JPMorgan: HSBC Holdings (00005) Provisions $1.1B for Madoff Fraud Case, Expects Negative Stock Reaction

Stock News
2025/10/27

JPMorgan released a research report stating that HSBC Holdings (00005) announced a $1.1 billion provision in Q3 2025, related to a Luxembourg court ruling on the Herald Fund SPC case, which invested in Bernard Madoff's Ponzi scheme. While this provision is a significant one-off item and will not impact adjusted ROTE or dividends, it will reduce the Common Equity Tier 1 (CET1) ratio by approximately 15 basis points, likely triggering a negative stock reaction.

Notably, JPMorgan and consensus market estimates had projected impairment charges of $1.3 billion and $1.0 billion, respectively, for HSBC in Q3 2025. The additional $1.1 billion provision was not anticipated by the market. The bank maintains an "Overweight" rating on HSBC with a target price of HK$122.

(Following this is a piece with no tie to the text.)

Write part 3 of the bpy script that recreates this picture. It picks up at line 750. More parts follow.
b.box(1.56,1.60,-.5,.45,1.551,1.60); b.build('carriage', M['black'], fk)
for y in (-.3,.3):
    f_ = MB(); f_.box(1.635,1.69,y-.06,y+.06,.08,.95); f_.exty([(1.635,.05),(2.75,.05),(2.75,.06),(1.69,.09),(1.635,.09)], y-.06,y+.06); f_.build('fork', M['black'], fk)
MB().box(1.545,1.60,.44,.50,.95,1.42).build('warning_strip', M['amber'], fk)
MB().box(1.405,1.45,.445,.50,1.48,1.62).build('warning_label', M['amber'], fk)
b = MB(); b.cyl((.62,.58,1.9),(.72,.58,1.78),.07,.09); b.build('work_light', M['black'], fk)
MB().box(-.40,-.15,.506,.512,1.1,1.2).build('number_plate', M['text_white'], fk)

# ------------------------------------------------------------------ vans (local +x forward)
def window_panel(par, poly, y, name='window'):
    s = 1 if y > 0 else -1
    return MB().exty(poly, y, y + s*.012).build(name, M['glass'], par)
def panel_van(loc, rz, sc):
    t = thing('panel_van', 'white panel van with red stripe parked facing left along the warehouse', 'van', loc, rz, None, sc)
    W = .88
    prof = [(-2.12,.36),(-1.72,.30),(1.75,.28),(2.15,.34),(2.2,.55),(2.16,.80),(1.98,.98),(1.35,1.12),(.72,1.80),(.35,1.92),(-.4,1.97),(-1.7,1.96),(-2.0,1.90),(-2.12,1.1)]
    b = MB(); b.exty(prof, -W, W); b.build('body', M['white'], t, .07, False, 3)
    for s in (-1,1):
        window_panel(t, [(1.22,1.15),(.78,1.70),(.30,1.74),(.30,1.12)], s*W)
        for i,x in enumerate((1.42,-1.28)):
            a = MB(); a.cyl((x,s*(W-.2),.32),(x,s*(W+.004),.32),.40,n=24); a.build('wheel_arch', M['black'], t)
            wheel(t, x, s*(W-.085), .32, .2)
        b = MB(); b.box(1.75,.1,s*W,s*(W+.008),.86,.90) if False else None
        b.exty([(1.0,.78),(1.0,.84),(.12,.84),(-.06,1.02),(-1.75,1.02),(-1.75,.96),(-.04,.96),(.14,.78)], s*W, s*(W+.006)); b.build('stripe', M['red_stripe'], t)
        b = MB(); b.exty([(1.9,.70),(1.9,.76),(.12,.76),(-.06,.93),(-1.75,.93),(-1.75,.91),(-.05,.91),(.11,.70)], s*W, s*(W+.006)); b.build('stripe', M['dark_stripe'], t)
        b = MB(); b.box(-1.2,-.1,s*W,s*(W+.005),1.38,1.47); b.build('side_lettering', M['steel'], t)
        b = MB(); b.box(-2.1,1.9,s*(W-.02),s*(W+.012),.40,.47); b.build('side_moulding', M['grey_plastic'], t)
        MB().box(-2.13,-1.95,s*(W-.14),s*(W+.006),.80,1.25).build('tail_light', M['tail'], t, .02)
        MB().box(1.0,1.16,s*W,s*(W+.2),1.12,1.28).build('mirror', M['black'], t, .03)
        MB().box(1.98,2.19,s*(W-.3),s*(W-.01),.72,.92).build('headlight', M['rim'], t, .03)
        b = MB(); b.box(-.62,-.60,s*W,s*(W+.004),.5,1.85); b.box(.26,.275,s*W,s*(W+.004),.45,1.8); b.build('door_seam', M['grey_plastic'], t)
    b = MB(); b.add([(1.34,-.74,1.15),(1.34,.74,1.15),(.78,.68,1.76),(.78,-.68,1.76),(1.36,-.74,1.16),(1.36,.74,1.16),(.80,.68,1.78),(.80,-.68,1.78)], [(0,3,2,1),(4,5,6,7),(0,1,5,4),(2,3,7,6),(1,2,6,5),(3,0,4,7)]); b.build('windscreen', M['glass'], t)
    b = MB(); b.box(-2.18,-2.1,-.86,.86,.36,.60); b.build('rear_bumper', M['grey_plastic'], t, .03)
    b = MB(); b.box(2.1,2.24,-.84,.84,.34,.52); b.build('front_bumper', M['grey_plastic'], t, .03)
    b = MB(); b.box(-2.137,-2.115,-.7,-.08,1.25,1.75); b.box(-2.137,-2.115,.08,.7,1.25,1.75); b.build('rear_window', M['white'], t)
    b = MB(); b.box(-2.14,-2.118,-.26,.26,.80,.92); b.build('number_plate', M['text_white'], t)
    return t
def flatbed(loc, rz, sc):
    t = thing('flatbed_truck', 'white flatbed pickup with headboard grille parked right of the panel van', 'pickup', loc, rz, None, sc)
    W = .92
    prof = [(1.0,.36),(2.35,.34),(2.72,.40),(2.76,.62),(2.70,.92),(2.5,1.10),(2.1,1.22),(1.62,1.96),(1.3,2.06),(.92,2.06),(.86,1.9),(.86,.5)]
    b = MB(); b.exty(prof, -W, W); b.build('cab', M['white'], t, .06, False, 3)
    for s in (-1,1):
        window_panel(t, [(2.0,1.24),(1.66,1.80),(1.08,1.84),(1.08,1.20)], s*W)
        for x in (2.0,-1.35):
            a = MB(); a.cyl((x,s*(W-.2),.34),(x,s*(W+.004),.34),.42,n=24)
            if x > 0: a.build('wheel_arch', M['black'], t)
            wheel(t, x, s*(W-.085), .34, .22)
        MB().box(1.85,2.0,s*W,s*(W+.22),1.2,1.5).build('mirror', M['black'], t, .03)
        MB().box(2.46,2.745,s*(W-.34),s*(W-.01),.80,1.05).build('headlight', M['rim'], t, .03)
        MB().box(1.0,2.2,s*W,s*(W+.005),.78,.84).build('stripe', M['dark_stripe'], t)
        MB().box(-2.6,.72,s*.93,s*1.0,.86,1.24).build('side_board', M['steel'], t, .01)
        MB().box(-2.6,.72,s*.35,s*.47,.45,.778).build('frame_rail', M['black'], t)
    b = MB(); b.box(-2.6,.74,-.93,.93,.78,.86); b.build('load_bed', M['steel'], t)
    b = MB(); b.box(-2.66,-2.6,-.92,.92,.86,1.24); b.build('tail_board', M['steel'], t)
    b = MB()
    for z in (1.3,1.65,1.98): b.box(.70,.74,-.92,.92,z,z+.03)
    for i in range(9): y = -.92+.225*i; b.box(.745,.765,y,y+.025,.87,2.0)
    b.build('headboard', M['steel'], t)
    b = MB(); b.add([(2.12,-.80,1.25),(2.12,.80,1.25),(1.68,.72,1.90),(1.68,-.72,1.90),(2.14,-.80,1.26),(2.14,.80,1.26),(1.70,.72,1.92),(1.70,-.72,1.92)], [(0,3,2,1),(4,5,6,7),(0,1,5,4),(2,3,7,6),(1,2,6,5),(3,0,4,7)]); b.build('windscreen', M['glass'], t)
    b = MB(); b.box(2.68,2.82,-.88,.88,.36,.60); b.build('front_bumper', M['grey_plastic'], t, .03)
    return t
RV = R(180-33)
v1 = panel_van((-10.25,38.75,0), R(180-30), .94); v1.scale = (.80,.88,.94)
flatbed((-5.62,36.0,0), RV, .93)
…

**Legal Background**: Since 2009, HSBC has faced Luxembourg lawsuits tied to the Madoff fraud case, with Herald Fund SPC seeking to recover $2.5 billion in securities and cash or $5.6 billion in damages (including interest). On October 24, the Luxembourg court dismissed HSBC's appeal on securities recovery but accepted its appeal on cash recovery, prompting HSBC to file a second appeal.

During this process, HSBC will recognize the $1.1 billion provision in Q3 2025, reducing its CET1 ratio by ~15 bps. Given ongoing appeals and complex damage calculations, the final financial impact remains uncertain.

Beyond Herald, four other pending lawsuits related to Madoff’s fraud involve total claims (including Herald) of $5.2 billion (with interest).

**JPMorgan’s Concerns**: 1. The $2.5 billion claim from Herald, alongside four other lawsuits totaling $5.2 billion, raises market doubts over whether the $1.1 billion provision is sufficient. Litigation may drag on, prolonging uncertainty. 2. Higher provisions could fuel concerns over management’s 2025 guidance of 40 bps credit costs, despite the $1.1 billion being classified as a one-off. 3. The $1.1 billion provision’s 15 bps CET1 impact poses downside risks to share buybacks.

Previously, JPMorgan estimated that suspending buybacks for three quarters would leave HSBC with a ~14% CET1 ratio post-Hang Seng Bank (00011) privatization, assuming a $1.75 billion buyback announcement in Q2 2026 earnings. However, the bank now sees significant downside risks to this amount.